Special arrangements must be made for the handling of tools and/or machinery parts which, even if lightweight,
could be hazardous.
1.1.6. Ergonomics
Under the intended conditions of use, the discomfort, fatigue and physical and psychological stress faced by
the operator must be reduced to the minimum possible, taking into account ergonomic principles such as:
— allowing for the variability of the operator's physical dimensions, strength and stamina,
— providing enough space for movements of the parts of the operator's body,
— avoiding a machine-determined work rate,
— avoiding monitoring that requires lengthy concentration,
— adapting the man/machinery interface to the foreseeable characteristics of the operators.
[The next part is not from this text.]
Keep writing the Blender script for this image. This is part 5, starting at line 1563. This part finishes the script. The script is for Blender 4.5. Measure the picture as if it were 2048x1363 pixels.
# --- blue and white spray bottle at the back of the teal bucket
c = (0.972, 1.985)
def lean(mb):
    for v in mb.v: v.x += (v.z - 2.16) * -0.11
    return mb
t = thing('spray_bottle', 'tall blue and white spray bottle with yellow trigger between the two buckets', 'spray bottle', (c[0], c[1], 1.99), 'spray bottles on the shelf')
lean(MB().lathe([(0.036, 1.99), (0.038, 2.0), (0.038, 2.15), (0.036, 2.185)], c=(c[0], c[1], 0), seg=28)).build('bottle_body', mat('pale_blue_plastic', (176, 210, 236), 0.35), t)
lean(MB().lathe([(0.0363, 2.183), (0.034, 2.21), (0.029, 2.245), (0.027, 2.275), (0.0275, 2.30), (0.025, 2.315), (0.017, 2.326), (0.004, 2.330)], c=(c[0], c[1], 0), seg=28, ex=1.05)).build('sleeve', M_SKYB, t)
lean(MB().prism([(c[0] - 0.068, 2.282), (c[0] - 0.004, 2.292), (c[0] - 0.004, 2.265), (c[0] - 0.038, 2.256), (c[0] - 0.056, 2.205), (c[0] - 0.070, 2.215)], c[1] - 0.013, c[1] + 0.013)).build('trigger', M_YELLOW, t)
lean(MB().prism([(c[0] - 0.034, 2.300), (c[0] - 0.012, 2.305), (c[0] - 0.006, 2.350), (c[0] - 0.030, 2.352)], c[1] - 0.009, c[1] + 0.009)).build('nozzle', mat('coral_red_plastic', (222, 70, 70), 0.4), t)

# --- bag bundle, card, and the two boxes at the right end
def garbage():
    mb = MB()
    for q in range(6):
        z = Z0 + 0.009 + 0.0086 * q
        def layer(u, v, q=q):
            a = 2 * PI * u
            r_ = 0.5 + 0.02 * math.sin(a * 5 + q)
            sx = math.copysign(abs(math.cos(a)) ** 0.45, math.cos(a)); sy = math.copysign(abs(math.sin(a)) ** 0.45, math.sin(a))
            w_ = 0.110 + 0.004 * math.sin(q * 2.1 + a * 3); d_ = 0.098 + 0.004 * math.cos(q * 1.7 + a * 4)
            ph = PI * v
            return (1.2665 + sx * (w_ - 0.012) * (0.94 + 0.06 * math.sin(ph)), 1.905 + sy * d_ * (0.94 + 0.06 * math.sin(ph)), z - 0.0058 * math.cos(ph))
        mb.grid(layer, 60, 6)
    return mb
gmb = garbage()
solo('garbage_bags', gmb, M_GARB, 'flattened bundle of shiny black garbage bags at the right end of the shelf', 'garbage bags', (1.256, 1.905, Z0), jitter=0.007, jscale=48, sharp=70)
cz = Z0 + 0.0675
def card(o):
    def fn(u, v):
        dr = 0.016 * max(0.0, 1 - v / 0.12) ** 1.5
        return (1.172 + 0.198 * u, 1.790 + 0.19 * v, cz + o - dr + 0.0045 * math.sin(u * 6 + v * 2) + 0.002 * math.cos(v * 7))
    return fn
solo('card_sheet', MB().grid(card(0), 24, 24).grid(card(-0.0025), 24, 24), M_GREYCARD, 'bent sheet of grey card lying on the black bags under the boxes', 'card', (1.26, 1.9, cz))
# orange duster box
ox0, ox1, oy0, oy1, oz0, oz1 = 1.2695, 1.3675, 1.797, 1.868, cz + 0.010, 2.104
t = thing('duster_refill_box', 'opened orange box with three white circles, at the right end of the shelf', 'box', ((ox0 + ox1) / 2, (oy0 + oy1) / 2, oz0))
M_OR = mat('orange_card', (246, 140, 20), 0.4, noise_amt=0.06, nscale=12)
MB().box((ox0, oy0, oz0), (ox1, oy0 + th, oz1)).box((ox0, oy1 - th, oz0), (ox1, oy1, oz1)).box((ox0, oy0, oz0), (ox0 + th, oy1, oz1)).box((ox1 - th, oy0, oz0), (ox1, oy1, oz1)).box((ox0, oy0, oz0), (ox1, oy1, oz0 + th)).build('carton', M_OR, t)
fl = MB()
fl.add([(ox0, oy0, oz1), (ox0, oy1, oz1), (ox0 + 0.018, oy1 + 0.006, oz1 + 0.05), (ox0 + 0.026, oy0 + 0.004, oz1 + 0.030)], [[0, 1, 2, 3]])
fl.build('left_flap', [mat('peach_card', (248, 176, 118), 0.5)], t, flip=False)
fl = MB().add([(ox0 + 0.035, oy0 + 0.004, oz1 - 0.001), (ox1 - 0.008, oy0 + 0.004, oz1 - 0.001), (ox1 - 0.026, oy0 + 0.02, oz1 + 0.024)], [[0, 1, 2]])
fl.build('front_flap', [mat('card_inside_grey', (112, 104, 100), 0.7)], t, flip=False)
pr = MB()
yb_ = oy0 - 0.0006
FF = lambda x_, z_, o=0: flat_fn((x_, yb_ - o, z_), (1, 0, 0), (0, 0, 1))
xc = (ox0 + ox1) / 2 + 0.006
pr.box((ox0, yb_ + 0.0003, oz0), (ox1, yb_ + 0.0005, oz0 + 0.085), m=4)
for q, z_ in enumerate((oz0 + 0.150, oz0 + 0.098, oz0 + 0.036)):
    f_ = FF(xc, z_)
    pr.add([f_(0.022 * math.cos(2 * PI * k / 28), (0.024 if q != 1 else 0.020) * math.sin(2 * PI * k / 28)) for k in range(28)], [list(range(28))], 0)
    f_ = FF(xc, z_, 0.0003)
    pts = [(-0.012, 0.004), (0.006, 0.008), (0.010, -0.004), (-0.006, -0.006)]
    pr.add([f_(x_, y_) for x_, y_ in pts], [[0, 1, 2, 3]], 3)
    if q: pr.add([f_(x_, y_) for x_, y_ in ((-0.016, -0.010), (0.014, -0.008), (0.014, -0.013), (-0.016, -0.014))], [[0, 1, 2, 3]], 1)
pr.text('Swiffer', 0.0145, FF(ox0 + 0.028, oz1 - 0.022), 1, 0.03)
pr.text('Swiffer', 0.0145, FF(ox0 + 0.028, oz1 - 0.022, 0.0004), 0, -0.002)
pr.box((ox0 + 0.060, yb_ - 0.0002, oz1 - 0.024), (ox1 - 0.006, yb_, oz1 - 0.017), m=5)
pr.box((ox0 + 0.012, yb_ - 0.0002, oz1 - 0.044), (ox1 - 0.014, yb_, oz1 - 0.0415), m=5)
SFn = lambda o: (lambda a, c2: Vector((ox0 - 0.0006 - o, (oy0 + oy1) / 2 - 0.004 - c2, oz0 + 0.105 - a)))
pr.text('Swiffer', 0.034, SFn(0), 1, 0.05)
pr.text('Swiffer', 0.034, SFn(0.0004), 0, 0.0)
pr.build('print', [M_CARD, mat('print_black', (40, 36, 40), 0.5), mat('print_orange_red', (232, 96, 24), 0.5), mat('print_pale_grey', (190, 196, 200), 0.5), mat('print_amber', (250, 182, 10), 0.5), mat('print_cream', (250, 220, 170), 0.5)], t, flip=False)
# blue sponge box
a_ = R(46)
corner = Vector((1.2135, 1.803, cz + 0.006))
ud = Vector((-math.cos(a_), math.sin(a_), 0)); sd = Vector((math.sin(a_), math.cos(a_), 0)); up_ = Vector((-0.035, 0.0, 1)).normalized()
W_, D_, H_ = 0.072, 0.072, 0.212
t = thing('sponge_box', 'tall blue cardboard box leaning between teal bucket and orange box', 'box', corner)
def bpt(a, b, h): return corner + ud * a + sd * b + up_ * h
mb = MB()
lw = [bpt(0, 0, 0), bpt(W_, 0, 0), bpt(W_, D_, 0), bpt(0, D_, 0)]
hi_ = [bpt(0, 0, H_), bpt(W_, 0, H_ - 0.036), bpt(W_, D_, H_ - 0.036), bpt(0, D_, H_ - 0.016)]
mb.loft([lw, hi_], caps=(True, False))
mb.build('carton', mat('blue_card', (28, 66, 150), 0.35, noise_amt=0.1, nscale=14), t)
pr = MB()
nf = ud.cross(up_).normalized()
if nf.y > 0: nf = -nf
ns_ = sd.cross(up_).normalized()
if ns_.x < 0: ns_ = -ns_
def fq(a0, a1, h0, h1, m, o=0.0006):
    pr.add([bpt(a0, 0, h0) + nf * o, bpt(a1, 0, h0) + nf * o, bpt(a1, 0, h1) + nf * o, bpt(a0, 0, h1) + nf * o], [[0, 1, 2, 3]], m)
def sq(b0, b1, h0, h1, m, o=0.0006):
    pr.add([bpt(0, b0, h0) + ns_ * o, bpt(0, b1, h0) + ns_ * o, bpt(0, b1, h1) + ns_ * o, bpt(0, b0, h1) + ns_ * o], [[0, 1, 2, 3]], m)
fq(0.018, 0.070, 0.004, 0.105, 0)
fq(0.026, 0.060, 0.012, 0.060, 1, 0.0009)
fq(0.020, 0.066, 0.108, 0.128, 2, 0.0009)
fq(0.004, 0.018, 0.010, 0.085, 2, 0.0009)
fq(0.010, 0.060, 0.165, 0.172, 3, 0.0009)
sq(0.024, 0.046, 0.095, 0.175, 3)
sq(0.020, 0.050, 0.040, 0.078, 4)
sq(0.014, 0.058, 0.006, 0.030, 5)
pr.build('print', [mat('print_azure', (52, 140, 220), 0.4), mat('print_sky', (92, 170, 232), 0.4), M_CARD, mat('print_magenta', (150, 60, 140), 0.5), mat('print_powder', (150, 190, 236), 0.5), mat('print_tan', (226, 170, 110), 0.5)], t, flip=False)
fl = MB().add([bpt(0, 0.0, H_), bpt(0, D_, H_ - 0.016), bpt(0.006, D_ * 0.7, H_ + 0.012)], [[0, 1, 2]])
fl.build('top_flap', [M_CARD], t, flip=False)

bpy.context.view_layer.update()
1.1.7. Operating positions
The operating position must be designed and constructed in such a way as to avoid any risk due to exhaust
gases and/or lack of oxygen.
If the machinery is intended to be used in a hazardous environment presenting risks to the health and safety
of the operator or if the machinery itself gives rise to a hazardous environment, adequate means must be
provided to ensure that the operator has good working conditions and is protected against any foreseeable
hazards.
Where appropriate, the operating position must be fitted with an adequate cabin designed, constructed and/or
equipped to fulfil the above requirements. The exit must allow rapid evacuation. Moreover, when applicable,
an emergency exit must be provided in a direction which is different from the usual exit.
1.1.8. Seating
Where appropriate and where the working conditions so permit, work stations constituting an integral part
of the machinery must be designed for the installation of seats.
If the operator is intended to sit during operation and the operating position is an integral part of the
machinery, the seat must be provided with the machinery.
The operator's seat must enable him to maintain a stable position. Furthermore, the seat and its distance from
the control devices must be capable of being adapted to the operator.
If the machinery is subject to vibrations, the seat must be designed and constructed in such a way as to
reduce the vibrations transmitted to the operator to the lowest level that is reasonably possible. The seat
mountings must withstand all stresses to which they can be subjected. Where there is no floor beneath the
feet of the operator, footrests covered with a slip-resistant material must be provided.